Making the actors look like something else is part of their character development, and it’s what helps them be scary. It’s like escapism — for Jodi as much as the visitors. In everyday life, she works in an office. She’s a grandmother. Faces aren’t falling off.
The park is different; it’s outside of day-to-day life. She keeps coming back, despite the hour-plus round trip and the late nights and the 13 Halloweens her kids have spent without her there. To Jodi, there’s something addicting about it.
•••
As the cannibals trickle out, there’s one last zombie to make up. He’s been organizing people, rallying them, and as he comes in, all he says is “just beat me up.”
Jodi’s team taps bruises under his eyes and score cuts along his face. He runs out. As the door closes, his voice rings out, “We appreciate you ladies!”

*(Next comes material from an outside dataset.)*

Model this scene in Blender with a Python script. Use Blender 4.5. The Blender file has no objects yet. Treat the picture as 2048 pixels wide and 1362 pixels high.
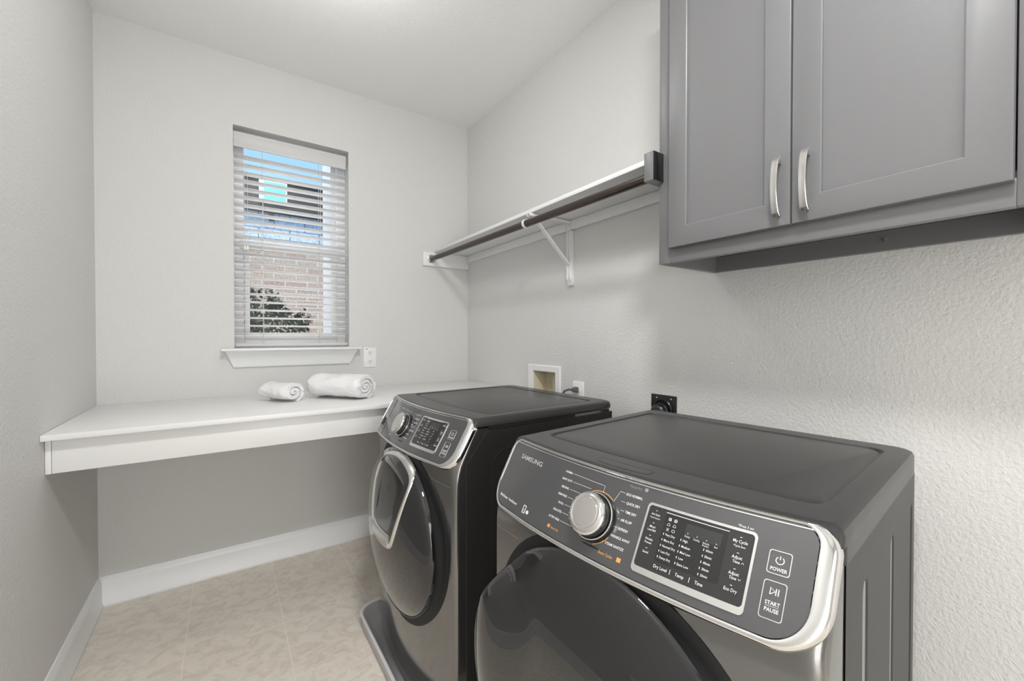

And just like that, the night is done. The artists start packing up: bloody sponges go in the “ick bag,” unused latex gets poured back in the bottle.
Some of the girls plan to go through the haunts. They invite Jodi to join, but she turns them down gently. When she does go through, the actors find out, and she thinks they sometimes leave the other visitors alone to scare her.
Besides, she has dinner with her husband to look forward to, and there’s always the half-hour drive home to think about. She’s been listening to audiobooks; they help pass the time.
Tonight, “Dr. Jekyll and Mr. Hyde” is waiting for her. She’ll pass the park’s sign with its grinning clown, wind through the backroads and hop on I-69, back to ordinary life until the next October night.